Raw material suppliers' core wish is for PFY manufacturers to raise production run rate. Higher PFY operating rate would lift direct demand for PTA, accelerate near-term inventory destocking, and restore long-term supply-demand balances. The most effective driver to push PFY producers to boost output is price discounts for promotion. Raw material suppliers are anxiously waiting for PFY manufacturers to launch large-scale promotions: robust sales would ease inventory pressure, embolden PFY producers to ramp up production, and revitalize the pace of raw material inventory drawdowns.

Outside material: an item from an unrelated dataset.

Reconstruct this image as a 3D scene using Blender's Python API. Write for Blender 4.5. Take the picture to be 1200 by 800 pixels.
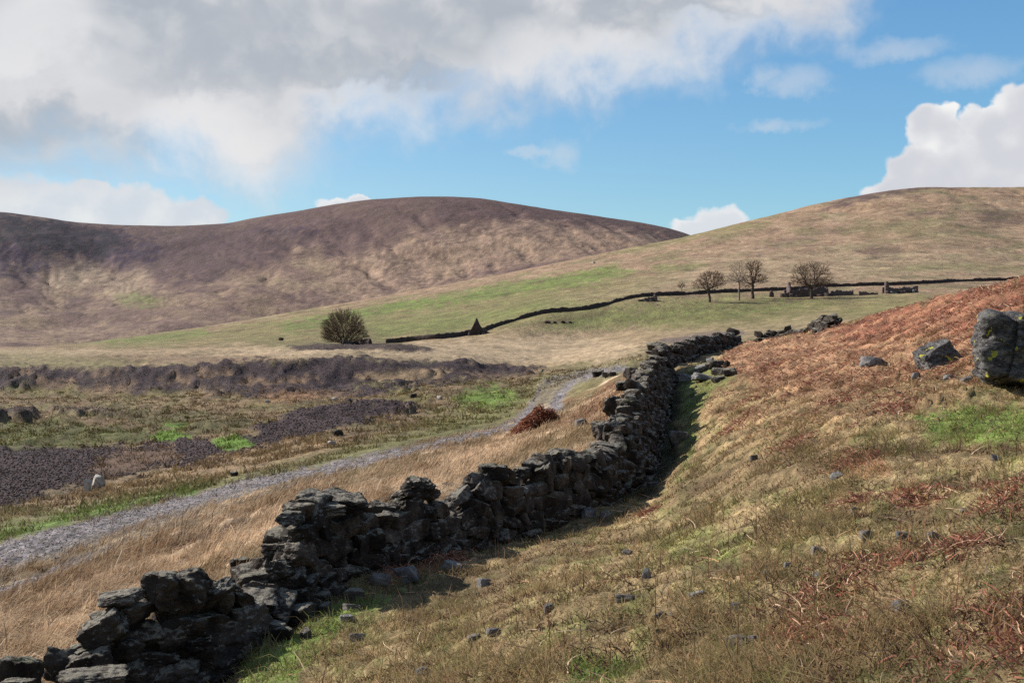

PFY manufacturers: building a profit barrier via production cuts

PFY producers operate on a straightforward rationale: in past years, they resorted to price cuts and promotions every time raw material prices fell, eroding processing spread to the bare minimum and reducing themselves to mere middlemen for upstream suppliers. They are resolute in defending the profit floor they have worked hard to establish this year. Previously, full-capacity operations yielded a profit of 100yuan/mt; currently, running at 70% capacity delivers 500yuan/mt of profit, a clearly favorable economic tradeoff. Unwinding price discipline now would not only deepen downstream wait-and-see sentiment but also render all prior production cut efforts futile.

This hardline stance has created current market deadlock: PFY producers refuse substantial price concessions, so downstream buyers stay on the sidelines, suppressing sales volumes. Sluggish sales leave PFY inventories unsold, eliminating any incentive to raise production rate. Stagnant PFY output stifles PTA sales, dashing hopes of accelerated upstream inventory reduction.

No segment within the polyester industrial chain is willing to make voluntary concessions for the time being: PFY producers are betting that downstream buyers cannot sustain losses indefinitely, adopting a strategy of incremental, modest price declines. They expect downstream operators to eventually accept prevailing prices once oil prices stabilize and rigid end-market orders emerge in the second half of the year. Downstream processors are waiting for PFY manufacturers to buckle under mounting inventory pressure, forcing them to roll out promotional price cuts and create an attractive buying trough. Raw material suppliers hope to break the stalemate, prioritizing robust sales above all else, regardless of whether PFY or downstream players ultimately yield ground.